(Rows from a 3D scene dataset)
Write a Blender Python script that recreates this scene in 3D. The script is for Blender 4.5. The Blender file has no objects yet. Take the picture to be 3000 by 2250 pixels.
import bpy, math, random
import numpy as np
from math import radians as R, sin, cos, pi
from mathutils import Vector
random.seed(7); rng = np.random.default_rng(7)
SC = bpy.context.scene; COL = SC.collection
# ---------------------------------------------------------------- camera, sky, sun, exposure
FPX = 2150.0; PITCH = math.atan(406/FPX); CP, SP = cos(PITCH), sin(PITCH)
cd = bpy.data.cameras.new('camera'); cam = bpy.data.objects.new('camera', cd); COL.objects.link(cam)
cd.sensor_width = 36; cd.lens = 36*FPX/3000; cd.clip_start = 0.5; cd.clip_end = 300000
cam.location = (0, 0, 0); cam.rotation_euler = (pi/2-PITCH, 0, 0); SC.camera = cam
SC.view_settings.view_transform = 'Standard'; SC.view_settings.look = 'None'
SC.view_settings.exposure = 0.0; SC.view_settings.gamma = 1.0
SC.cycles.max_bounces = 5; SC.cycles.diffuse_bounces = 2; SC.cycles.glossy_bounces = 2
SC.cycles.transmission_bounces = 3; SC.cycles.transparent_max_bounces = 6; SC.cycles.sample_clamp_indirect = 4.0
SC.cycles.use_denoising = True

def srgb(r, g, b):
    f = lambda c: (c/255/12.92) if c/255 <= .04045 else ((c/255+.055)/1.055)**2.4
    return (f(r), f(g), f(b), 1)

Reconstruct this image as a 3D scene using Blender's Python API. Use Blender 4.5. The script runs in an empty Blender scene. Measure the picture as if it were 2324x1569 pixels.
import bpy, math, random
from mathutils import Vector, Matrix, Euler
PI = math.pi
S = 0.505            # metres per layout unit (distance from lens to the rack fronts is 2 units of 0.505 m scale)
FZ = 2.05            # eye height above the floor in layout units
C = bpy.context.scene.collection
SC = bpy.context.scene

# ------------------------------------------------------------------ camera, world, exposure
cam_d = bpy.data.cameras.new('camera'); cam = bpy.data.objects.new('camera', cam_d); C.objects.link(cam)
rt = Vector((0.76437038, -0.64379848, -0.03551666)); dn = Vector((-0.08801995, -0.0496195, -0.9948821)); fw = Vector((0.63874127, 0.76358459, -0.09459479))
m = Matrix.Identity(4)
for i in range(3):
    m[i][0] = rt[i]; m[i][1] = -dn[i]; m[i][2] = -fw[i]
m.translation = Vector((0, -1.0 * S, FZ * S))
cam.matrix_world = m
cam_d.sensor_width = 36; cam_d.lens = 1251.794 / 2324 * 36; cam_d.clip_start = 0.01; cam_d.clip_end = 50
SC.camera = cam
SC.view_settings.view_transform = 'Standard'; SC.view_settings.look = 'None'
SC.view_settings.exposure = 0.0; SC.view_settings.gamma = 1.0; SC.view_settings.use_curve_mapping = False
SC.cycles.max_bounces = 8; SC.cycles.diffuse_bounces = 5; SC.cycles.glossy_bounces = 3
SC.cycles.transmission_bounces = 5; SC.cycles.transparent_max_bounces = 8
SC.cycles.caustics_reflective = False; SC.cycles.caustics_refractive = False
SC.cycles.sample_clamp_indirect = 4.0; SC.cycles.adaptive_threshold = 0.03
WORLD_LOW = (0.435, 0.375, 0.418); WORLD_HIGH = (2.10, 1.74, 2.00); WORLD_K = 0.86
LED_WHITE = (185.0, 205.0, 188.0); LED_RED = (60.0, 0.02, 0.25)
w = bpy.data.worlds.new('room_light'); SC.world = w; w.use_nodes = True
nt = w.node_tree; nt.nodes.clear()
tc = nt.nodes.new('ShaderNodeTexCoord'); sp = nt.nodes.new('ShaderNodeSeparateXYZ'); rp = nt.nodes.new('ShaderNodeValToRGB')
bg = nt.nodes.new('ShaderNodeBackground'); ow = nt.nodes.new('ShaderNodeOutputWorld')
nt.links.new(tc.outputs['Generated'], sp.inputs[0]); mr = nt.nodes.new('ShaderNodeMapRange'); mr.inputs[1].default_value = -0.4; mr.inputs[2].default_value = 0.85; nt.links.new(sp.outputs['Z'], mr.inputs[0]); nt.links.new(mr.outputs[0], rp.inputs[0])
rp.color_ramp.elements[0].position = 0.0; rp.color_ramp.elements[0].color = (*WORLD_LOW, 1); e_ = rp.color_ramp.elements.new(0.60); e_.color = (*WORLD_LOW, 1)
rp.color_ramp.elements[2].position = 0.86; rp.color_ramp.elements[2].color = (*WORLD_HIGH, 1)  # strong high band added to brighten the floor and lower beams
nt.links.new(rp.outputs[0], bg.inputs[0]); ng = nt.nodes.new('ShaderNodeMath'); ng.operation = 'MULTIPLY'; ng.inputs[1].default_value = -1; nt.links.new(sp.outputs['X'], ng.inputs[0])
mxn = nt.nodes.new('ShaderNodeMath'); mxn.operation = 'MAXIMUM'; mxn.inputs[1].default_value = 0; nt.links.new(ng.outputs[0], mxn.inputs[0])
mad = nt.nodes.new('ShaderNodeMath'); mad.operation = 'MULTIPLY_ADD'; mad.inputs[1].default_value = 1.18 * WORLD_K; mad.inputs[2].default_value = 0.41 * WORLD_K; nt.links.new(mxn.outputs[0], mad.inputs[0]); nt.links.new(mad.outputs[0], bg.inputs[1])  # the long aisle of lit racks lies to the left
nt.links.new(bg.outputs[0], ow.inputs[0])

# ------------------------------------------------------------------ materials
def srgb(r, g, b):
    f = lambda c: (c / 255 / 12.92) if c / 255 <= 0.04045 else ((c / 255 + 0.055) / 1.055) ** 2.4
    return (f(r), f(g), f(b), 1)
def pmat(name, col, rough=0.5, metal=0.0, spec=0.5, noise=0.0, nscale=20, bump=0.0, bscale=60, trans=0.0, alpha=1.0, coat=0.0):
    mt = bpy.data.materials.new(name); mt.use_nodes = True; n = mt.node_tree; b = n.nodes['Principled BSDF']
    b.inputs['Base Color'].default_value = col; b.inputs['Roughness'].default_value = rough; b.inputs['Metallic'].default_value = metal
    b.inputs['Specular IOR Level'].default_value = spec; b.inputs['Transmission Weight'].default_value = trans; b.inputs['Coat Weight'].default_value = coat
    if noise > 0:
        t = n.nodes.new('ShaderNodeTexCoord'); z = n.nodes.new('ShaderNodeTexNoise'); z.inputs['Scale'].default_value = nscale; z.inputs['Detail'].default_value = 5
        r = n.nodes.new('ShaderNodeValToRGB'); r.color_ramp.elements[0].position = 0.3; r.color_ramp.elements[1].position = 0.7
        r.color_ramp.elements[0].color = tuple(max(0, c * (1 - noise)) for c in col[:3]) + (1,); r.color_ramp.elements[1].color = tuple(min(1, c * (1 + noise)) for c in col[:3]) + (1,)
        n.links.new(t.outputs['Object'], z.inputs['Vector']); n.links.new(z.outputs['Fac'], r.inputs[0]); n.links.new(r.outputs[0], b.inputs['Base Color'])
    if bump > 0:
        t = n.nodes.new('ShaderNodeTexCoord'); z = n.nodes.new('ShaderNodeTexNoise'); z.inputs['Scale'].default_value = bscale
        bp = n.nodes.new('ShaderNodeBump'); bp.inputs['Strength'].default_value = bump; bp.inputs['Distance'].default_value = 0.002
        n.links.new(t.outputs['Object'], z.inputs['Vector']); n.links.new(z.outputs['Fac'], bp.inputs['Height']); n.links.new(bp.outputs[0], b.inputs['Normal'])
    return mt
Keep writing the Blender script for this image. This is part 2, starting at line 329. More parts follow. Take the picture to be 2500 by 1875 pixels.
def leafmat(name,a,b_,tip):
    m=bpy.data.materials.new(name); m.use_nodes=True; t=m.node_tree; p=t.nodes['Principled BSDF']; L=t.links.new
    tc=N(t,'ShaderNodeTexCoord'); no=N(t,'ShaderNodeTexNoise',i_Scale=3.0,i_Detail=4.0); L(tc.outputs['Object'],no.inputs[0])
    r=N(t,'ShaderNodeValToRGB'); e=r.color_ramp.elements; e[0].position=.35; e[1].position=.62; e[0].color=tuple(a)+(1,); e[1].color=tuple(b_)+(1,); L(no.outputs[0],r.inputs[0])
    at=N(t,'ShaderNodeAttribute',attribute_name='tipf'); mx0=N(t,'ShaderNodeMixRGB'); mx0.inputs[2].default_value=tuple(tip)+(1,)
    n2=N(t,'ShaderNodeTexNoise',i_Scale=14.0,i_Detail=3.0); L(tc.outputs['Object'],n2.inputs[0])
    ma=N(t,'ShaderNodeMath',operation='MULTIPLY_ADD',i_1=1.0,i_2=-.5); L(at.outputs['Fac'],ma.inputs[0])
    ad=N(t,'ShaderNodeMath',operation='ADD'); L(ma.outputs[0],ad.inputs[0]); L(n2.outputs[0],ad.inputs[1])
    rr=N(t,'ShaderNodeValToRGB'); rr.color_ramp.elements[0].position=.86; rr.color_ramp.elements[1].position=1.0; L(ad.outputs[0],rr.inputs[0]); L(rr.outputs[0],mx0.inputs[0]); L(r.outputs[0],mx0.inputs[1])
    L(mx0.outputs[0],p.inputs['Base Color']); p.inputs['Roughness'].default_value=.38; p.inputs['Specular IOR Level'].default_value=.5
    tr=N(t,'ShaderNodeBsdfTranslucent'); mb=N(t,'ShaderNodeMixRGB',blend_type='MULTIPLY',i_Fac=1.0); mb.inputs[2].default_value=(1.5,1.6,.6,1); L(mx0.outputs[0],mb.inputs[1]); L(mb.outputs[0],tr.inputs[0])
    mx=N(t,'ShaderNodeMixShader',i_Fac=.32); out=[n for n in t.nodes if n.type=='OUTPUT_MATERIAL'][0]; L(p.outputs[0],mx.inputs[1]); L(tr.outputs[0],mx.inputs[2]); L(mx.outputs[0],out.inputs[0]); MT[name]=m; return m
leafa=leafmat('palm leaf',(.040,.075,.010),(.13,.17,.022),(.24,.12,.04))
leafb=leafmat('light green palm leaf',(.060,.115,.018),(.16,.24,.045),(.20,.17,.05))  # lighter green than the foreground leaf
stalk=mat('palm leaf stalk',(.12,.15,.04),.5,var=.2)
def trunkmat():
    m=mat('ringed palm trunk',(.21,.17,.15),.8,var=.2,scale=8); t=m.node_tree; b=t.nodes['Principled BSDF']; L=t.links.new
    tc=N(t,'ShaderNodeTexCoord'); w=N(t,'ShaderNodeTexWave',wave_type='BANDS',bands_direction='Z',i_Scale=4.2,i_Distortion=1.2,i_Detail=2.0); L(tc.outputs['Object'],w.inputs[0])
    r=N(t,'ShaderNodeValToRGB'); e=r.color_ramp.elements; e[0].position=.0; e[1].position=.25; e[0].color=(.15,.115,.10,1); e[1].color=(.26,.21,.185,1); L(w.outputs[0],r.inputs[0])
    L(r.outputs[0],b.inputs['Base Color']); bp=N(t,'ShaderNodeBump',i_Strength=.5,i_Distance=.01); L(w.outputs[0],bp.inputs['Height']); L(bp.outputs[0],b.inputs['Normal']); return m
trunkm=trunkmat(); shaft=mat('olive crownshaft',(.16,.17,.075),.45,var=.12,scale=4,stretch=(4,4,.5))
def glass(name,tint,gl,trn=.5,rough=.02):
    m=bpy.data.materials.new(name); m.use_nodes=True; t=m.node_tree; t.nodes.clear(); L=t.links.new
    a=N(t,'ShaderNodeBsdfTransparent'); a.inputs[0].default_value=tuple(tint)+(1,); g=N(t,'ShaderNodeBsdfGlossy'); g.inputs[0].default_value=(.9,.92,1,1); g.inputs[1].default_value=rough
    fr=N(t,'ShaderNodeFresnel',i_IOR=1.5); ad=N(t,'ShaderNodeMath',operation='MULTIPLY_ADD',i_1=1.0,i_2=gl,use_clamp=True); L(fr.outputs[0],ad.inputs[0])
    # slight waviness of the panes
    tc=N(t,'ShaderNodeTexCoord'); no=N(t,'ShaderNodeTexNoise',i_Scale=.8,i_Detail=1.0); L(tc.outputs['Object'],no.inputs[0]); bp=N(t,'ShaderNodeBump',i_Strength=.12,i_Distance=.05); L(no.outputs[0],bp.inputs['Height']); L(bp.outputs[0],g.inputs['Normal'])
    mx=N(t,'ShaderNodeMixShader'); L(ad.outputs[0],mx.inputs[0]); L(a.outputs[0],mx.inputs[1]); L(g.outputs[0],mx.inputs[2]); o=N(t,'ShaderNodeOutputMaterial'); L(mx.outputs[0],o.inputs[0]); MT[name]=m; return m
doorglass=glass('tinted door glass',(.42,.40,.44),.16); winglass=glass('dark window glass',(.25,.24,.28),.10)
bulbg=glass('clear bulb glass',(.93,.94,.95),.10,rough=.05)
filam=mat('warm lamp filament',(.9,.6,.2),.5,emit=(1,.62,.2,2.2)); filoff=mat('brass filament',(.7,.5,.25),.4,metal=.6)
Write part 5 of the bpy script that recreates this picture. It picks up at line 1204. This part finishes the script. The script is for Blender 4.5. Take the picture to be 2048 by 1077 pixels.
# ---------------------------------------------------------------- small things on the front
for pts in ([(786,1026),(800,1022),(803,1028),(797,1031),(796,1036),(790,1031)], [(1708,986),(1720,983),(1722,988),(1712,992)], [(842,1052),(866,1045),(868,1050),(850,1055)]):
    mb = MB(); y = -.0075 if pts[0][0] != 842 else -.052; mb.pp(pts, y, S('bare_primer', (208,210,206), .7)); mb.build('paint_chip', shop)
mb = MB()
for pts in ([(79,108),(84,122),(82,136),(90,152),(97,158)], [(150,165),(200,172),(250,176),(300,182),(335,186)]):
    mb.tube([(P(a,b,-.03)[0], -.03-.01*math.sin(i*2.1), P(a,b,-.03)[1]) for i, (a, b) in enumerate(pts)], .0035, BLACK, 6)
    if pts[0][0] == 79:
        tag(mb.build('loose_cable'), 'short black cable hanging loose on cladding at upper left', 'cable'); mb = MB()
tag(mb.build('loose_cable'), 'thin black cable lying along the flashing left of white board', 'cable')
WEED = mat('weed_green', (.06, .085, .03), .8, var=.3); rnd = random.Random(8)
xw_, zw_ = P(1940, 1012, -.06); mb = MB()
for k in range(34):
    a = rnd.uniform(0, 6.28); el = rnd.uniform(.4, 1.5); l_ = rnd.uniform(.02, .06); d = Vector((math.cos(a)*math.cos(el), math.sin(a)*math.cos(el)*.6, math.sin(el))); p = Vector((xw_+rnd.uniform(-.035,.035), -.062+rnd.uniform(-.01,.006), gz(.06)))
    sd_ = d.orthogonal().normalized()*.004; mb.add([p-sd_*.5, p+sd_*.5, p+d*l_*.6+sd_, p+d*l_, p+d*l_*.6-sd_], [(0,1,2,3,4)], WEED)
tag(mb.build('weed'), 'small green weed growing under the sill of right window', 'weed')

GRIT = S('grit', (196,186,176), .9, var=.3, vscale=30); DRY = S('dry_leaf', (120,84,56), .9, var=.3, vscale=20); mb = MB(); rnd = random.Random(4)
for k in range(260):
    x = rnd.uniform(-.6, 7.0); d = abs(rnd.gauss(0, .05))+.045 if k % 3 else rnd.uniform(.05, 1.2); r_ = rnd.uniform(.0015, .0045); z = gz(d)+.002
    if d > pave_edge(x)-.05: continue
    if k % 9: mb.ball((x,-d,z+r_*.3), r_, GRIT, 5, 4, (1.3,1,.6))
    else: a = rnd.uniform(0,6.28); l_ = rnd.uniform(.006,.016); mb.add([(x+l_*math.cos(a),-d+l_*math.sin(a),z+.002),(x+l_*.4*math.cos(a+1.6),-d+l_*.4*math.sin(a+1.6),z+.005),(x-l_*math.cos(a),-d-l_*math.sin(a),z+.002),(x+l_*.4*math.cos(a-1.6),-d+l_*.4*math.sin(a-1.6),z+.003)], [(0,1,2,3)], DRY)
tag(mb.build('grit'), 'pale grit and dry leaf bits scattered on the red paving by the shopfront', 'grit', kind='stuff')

What to do — Find "that". Copy every line it occurs in.

Answer to this problem —
Write a Blender Python script that recreates this scene in 3D. The script is for Blender 4.5. The Blender file has no objects yet. Take the picture to be 3000 by 2250 pixels.
Write part 5 of the bpy script that recreates this picture. It picks up at line 1204. This part finishes the script. The script is for Blender 4.5. Take the picture to be 2048 by 1077 pixels.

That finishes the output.